_Task instructions_
Reproduce exactly the section that begins at the line containing "Continue the Blender" and ends at the line containing "blades('dry_stalks', 'pale dry", both lines included; omit all other lines.

_Data_
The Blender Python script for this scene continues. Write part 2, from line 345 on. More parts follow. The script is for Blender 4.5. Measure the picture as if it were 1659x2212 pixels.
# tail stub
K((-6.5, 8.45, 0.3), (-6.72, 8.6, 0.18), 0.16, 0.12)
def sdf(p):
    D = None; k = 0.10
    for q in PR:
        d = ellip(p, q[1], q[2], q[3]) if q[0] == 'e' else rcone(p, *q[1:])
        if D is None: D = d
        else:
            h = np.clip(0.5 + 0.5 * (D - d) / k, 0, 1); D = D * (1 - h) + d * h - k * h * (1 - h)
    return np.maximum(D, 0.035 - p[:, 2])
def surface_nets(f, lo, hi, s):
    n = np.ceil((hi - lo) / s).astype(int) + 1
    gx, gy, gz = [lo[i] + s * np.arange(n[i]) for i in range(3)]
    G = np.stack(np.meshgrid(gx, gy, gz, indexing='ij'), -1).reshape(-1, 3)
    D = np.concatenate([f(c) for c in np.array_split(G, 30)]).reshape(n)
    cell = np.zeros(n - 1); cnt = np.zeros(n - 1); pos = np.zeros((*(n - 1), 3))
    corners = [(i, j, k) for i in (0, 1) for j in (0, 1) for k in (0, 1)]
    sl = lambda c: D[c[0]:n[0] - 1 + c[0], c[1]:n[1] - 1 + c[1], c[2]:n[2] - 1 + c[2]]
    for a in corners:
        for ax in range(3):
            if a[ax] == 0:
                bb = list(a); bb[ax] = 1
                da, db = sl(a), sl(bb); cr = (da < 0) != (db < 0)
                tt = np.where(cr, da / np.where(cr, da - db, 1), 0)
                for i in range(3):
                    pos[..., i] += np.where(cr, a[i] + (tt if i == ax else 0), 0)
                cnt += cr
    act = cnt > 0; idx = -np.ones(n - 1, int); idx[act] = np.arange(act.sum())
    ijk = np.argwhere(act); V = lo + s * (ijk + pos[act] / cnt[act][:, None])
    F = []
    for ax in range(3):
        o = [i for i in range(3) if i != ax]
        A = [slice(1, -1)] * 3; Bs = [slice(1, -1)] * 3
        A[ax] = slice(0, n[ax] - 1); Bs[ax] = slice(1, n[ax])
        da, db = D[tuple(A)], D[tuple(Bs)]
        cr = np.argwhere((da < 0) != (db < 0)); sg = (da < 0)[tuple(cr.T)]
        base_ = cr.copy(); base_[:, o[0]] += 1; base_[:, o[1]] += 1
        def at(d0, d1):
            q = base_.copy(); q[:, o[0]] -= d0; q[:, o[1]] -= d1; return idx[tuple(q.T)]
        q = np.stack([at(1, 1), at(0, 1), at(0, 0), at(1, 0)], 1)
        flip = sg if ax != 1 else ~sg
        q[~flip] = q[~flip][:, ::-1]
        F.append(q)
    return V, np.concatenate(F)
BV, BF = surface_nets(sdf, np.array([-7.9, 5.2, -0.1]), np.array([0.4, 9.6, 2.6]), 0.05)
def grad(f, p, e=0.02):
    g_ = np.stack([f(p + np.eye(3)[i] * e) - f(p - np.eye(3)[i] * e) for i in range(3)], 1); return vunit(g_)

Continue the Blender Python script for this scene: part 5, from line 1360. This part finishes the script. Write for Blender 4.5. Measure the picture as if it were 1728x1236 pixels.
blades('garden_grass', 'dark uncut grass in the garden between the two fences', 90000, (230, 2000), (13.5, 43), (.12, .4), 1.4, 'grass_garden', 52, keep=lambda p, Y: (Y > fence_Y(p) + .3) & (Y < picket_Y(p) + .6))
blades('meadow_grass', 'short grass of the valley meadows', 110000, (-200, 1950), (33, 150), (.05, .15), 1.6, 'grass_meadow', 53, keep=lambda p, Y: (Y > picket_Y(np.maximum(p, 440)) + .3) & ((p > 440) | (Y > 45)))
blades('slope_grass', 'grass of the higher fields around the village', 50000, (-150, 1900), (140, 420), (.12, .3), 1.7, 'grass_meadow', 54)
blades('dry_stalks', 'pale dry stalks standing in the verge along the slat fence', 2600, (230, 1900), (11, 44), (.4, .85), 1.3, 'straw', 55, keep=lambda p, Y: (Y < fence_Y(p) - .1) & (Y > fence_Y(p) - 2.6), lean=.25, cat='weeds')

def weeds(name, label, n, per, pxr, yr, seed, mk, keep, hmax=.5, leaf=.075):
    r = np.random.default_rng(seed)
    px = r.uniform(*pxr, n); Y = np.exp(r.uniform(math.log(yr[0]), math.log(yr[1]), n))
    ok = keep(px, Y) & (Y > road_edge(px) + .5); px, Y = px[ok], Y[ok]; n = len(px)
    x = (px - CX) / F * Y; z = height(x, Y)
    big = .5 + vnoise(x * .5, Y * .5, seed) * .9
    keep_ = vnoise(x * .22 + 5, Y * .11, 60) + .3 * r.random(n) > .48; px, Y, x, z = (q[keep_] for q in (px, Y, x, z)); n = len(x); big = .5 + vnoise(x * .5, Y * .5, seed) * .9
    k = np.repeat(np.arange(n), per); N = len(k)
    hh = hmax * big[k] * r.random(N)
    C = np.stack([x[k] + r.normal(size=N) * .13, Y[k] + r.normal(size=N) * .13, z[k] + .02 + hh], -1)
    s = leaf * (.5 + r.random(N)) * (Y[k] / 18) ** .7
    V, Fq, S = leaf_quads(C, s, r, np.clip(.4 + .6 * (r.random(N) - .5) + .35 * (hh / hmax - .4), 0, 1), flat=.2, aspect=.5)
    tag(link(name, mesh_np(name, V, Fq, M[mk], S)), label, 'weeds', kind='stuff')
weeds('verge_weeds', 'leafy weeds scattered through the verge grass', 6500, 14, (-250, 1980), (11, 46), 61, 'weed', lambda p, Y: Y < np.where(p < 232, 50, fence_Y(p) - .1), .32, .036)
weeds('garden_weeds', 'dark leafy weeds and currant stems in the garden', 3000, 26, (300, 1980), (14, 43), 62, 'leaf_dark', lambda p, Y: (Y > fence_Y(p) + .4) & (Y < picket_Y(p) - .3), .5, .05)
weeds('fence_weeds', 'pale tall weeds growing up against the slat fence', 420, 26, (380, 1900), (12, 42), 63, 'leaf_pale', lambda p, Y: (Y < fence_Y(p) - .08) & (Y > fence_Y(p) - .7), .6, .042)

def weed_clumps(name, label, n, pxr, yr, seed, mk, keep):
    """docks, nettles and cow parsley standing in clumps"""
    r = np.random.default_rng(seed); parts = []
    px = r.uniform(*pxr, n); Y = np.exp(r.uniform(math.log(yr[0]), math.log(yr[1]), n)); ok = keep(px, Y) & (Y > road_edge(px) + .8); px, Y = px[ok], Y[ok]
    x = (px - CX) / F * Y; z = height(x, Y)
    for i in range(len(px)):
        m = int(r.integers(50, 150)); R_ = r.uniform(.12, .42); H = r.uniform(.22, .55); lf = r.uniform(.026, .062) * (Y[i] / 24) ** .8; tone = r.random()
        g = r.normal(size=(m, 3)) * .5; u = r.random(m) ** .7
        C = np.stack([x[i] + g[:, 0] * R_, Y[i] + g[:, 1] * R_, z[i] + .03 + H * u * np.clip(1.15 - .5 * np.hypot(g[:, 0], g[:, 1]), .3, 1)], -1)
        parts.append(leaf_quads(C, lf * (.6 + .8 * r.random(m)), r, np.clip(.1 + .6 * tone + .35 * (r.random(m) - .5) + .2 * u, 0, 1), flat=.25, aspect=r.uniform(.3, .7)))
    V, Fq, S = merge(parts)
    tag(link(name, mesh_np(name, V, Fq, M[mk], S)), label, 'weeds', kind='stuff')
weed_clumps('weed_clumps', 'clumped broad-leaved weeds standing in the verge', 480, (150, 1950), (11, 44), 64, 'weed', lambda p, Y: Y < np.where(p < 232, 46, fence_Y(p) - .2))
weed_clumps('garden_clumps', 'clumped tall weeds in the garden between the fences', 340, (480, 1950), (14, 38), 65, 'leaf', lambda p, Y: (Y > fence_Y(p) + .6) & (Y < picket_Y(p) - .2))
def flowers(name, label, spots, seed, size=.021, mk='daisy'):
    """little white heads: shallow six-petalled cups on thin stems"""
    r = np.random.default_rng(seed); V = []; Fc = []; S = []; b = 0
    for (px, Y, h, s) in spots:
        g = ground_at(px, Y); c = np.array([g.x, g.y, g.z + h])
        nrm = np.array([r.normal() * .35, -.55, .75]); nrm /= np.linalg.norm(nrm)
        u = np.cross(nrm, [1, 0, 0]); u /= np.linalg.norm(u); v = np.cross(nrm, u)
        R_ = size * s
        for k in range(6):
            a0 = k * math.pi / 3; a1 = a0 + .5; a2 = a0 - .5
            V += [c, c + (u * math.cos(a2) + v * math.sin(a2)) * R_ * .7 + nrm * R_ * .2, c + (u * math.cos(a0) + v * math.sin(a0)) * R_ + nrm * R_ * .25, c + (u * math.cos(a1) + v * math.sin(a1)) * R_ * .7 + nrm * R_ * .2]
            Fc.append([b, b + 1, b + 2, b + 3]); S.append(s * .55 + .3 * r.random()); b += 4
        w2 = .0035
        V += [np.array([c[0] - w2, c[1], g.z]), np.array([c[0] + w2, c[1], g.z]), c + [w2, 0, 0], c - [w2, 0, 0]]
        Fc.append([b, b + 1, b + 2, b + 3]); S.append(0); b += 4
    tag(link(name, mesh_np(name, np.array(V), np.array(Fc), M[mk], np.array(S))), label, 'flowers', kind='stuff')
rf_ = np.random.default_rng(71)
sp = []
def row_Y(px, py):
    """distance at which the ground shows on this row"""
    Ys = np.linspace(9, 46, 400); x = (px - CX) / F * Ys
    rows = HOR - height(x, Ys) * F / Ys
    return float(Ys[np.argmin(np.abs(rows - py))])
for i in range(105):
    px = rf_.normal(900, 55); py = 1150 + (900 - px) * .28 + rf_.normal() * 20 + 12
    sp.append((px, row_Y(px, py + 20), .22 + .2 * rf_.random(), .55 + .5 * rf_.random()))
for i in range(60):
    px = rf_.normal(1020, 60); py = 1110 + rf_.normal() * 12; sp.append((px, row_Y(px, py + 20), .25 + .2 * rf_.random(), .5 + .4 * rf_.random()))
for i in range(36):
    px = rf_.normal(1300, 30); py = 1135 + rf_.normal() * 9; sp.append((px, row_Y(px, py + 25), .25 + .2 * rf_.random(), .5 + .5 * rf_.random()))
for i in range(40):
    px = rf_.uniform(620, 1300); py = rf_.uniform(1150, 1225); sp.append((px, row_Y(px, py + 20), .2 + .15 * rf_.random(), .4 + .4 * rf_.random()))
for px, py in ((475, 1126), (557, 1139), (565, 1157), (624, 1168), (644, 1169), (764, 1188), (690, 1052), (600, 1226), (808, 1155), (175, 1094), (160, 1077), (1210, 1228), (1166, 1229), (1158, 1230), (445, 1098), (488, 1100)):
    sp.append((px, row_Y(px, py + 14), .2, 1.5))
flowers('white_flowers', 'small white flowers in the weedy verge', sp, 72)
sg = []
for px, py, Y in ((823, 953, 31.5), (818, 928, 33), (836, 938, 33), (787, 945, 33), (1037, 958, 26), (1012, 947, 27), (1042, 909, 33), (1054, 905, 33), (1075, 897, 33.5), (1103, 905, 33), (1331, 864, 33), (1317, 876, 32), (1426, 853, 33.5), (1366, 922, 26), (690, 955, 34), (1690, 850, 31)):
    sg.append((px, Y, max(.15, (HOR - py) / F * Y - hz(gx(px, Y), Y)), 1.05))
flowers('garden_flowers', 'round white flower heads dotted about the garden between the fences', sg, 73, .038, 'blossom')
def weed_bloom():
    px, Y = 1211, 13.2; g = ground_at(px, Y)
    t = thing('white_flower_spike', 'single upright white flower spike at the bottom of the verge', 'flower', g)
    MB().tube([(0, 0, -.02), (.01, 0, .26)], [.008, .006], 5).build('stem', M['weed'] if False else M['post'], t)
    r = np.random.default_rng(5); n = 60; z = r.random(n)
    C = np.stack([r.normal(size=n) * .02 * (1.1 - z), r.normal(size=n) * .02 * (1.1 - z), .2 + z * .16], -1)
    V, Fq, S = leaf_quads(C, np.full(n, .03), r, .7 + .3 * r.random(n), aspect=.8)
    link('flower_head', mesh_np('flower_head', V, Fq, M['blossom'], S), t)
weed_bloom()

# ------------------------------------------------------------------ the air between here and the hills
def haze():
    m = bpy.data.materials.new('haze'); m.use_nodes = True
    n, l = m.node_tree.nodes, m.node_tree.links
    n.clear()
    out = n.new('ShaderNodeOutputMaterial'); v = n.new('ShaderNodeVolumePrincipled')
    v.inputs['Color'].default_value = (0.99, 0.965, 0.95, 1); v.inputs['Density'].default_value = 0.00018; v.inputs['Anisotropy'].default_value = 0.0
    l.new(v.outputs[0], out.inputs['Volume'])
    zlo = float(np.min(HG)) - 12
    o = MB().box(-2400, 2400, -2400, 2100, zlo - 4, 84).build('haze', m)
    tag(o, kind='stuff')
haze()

_Result of this exercise_
Continue the Blender Python script for this scene: part 5, from line 1360. This part finishes the script. Write for Blender 4.5. Measure the picture as if it were 1728x1236 pixels.
blades('garden_grass', 'dark uncut grass in the garden between the two fences', 90000, (230, 2000), (13.5, 43), (.12, .4), 1.4, 'grass_garden', 52, keep=lambda p, Y: (Y > fence_Y(p) + .3) & (Y < picket_Y(p) + .6))
blades('meadow_grass', 'short grass of the valley meadows', 110000, (-200, 1950), (33, 150), (.05, .15), 1.6, 'grass_meadow', 53, keep=lambda p, Y: (Y > picket_Y(np.maximum(p, 440)) + .3) & ((p > 440) | (Y > 45)))
blades('slope_grass', 'grass of the higher fields around the village', 50000, (-150, 1900), (140, 420), (.12, .3), 1.7, 'grass_meadow', 54)
blades('dry_stalks', 'pale dry stalks standing in the verge along the slat fence', 2600, (230, 1900), (11, 44), (.4, .85), 1.3, 'straw', 55, keep=lambda p, Y: (Y < fence_Y(p) - .1) & (Y > fence_Y(p) - 2.6), lean=.25, cat='weeds')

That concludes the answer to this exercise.